The house is a bit of a zoo first thing in the morning, almost before dawn cracks and wakes us all up. The doorbell rings just before six am and the milkman has now learned to leave the packet of milk just outside the door, on the painted marble bench – the first day, he rang the bell five times before I came staggering out to open it, my bare legs wrapped in a towel and my hair flying every which way around my head; that was enough trauma to stop him doing that ever again. Soon after the sound of the front door bell comes the tinkle of another bell – the one that hangs on the collar around Small Cat’s neck. She hops off Father’s bed, where she has slept through most of the night and comes scampering out of his room. Then she stops on the carpet near the dining table, yawns hugely, stretches into some early morning suryanamaskar-akin positions and takes a flying leap over some imaginary hurdle to reach the kitchen door. And there she waits, her at-first-plaintive chirps gradually swelling into astonishingly piercing caterwauls.

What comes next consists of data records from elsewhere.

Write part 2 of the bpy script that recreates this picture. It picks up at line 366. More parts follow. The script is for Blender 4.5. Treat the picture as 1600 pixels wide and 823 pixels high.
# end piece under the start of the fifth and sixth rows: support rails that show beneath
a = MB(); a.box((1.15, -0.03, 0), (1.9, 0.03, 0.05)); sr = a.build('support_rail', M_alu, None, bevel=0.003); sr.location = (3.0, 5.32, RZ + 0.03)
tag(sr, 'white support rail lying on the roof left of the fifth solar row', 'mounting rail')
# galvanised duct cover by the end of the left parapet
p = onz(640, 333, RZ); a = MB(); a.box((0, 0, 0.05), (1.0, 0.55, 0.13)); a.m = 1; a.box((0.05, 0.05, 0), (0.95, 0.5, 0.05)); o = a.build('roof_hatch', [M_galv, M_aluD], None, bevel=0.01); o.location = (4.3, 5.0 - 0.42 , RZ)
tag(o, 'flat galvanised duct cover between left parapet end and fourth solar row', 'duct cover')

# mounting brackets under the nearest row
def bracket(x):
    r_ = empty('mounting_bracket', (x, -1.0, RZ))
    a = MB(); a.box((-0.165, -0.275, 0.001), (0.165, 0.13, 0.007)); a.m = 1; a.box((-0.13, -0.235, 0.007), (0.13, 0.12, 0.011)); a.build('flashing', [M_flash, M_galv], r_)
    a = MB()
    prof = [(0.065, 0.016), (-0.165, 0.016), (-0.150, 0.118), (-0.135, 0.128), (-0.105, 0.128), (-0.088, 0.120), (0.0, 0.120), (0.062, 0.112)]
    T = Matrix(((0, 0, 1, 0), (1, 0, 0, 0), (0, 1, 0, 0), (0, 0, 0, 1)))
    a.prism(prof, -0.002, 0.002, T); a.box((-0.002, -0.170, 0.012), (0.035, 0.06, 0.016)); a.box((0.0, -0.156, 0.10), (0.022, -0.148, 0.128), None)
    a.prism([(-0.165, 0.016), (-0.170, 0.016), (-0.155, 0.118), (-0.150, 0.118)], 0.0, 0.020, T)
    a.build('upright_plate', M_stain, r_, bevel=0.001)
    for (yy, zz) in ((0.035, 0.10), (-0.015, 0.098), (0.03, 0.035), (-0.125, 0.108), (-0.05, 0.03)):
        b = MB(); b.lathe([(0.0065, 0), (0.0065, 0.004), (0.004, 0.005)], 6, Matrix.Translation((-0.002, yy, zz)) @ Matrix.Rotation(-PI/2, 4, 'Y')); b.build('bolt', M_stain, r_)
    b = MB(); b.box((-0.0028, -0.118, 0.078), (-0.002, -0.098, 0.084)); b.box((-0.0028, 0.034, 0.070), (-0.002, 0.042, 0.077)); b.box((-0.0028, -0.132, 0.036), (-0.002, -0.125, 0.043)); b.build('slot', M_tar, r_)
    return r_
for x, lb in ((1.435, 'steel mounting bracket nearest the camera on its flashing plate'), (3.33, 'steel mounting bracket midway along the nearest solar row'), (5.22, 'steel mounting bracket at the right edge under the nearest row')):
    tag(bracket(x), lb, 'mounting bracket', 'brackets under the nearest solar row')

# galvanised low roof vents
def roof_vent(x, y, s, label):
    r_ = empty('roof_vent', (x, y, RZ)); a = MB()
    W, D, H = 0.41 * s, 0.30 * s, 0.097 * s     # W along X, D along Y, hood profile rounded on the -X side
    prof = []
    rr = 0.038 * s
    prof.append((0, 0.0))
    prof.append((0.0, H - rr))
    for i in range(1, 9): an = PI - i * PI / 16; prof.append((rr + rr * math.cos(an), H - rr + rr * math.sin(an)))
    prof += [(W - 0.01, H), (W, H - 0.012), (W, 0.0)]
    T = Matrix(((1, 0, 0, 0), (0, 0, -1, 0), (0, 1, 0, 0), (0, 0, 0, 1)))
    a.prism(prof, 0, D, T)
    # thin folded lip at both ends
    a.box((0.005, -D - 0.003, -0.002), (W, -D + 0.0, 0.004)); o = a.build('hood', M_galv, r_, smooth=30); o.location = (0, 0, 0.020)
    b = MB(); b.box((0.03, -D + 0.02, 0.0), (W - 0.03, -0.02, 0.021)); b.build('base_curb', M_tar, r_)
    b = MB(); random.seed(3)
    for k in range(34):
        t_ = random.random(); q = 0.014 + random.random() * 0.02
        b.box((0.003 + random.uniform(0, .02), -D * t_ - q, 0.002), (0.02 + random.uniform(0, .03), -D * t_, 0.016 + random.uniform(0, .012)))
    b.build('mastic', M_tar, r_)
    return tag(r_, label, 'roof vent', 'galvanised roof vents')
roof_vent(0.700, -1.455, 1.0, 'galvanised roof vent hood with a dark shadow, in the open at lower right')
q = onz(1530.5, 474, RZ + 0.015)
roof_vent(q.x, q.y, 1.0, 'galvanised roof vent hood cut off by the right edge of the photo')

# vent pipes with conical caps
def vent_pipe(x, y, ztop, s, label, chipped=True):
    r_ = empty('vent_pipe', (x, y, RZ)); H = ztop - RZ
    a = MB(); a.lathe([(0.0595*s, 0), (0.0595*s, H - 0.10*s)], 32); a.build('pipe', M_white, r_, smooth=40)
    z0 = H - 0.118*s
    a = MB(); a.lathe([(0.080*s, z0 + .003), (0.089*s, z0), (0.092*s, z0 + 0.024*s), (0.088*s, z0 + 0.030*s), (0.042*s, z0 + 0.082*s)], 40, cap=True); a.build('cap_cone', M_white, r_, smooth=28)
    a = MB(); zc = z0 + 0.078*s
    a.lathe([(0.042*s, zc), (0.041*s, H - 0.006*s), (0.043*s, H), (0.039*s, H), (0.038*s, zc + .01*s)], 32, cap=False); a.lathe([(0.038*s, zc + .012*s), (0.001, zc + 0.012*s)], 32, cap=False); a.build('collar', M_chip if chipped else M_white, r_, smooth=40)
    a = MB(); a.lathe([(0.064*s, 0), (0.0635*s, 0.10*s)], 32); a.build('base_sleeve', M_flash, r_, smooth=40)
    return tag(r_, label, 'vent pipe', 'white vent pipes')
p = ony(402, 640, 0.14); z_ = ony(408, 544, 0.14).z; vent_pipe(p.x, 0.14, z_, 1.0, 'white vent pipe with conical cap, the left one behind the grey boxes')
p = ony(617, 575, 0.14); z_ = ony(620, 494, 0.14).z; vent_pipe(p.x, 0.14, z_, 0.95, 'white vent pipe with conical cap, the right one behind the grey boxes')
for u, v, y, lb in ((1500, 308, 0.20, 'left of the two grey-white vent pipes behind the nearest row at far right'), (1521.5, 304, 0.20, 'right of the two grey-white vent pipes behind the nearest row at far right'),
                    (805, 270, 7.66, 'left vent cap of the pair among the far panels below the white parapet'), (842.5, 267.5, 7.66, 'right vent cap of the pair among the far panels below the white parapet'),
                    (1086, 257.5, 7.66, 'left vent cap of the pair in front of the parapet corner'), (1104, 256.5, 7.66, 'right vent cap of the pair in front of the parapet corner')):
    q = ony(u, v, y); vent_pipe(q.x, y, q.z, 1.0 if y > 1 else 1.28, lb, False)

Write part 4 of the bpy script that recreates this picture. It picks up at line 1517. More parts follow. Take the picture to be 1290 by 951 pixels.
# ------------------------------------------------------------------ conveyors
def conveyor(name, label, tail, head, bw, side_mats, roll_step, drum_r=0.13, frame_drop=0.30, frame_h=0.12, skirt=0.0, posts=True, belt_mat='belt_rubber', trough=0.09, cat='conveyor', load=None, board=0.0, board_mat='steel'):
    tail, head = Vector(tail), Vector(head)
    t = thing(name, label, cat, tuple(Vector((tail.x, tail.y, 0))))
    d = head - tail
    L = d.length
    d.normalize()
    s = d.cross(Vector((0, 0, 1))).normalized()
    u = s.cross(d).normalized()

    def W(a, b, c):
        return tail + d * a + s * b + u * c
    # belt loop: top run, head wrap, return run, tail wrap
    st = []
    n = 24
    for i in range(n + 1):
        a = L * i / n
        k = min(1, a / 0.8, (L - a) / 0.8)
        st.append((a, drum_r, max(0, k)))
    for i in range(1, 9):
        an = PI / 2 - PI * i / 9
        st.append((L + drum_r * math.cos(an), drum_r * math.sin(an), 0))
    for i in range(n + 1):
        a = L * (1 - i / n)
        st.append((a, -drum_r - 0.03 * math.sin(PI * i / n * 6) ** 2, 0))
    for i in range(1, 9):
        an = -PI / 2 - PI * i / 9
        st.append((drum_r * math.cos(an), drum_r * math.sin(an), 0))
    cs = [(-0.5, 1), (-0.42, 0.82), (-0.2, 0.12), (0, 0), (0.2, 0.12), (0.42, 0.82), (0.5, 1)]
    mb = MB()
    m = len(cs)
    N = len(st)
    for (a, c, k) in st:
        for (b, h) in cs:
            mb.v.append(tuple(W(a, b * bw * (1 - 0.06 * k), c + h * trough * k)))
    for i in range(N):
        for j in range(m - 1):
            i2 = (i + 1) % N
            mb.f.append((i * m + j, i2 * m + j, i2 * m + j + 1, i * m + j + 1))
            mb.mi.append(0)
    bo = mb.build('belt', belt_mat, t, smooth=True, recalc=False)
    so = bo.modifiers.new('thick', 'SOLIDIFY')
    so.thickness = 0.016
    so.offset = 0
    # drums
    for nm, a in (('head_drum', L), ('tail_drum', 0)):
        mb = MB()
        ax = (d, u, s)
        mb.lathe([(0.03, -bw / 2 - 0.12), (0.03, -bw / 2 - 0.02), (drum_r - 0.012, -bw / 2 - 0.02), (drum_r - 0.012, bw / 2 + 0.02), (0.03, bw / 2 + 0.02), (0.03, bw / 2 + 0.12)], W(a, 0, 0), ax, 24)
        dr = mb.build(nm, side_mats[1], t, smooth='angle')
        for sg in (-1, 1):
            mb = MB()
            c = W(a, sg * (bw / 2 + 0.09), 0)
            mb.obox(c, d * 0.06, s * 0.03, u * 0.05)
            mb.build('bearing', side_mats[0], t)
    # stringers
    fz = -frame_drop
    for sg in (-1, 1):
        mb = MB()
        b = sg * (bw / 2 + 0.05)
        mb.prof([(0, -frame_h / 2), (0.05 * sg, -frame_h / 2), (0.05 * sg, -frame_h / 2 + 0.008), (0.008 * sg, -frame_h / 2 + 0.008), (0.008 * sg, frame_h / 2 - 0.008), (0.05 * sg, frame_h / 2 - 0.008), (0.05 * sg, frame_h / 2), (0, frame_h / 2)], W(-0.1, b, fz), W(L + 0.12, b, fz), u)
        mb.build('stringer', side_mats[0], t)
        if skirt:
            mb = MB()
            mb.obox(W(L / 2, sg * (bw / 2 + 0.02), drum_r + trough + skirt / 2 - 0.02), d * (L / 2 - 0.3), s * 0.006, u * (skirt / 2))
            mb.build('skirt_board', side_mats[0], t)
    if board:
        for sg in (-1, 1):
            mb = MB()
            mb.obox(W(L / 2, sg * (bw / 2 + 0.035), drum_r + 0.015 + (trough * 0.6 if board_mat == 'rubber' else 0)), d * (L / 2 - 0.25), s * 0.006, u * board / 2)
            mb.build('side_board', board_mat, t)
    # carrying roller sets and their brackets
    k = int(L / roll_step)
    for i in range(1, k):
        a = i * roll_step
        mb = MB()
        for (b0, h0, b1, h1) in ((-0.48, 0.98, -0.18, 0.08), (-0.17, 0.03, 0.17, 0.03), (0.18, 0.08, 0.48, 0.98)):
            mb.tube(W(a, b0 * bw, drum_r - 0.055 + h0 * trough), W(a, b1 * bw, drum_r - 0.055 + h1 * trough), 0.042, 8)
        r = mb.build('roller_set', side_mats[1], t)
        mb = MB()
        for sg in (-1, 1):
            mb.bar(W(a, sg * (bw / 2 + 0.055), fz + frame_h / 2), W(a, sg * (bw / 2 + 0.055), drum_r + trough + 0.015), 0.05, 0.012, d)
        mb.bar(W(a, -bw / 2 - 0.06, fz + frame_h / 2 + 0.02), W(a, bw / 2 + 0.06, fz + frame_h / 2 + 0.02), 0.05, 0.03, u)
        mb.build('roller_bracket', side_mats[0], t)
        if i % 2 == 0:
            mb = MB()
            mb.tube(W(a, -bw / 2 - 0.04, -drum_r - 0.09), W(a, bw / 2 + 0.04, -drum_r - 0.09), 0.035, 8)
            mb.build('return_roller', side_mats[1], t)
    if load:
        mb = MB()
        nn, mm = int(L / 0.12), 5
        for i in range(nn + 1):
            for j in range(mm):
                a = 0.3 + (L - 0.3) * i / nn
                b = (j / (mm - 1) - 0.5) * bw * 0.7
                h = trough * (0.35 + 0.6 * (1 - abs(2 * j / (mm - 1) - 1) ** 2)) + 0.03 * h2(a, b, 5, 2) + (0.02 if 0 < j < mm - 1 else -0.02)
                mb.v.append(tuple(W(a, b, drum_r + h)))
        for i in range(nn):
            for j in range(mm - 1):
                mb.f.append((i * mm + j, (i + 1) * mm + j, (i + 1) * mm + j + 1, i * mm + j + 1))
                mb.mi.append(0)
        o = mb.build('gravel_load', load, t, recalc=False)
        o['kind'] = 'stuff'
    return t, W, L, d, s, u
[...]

Just when I am ready to leap out of bed and grab Small Cat, tucking her under my sheets and going back to sleep for a few precious minutes, Father arrives, muttering protests albeit lovingly. He rolls open the kitchen door and lets Small Cat in, following her to the window, which is also opened, and lifts the little furball up to set her on the wide ‘window seat’ created with a granite slab outside. There she stretches again, yawns, grooms herself briefly and checks that all is well on her little lookout; and then she turns to stare big-eyed at Father (I have seen this happen often, so presume it is a regular sequence of events). That is his cue – and god forbid that he should do anything else! He has to pluck out stalks of wheatgrass that is grown just for Small Cat in four small pots at different stages of development, and feed the green strands to her, preferably one by one, sometimes in a bunch. She will chew so enthusiastically that he is often in danger of losing a little skin from his fingers, and has to push her away so he can get to the grass.
And whenever she feels the need for some comfort or some rest after a particularly rambunctious playtime or is just plain bored of whatever amusement may be available to her at that moment, she trots over to the kitchen window and demands to be lifted up so she can graze. This is such a routine that we often call her ‘our little cow’.
But then, I always say, she has some of my nature. I like things green, vegetable and fibre-rich, as does Small Cat. I believe in whole grains and raw food and, to some extent, so does Small Cat. And, while I do not graze as enthusiastically as she does, we both like the idea of fine dining, each food eaten in its place and at its time. Which makes us not just epicures, but folks with the right snob values.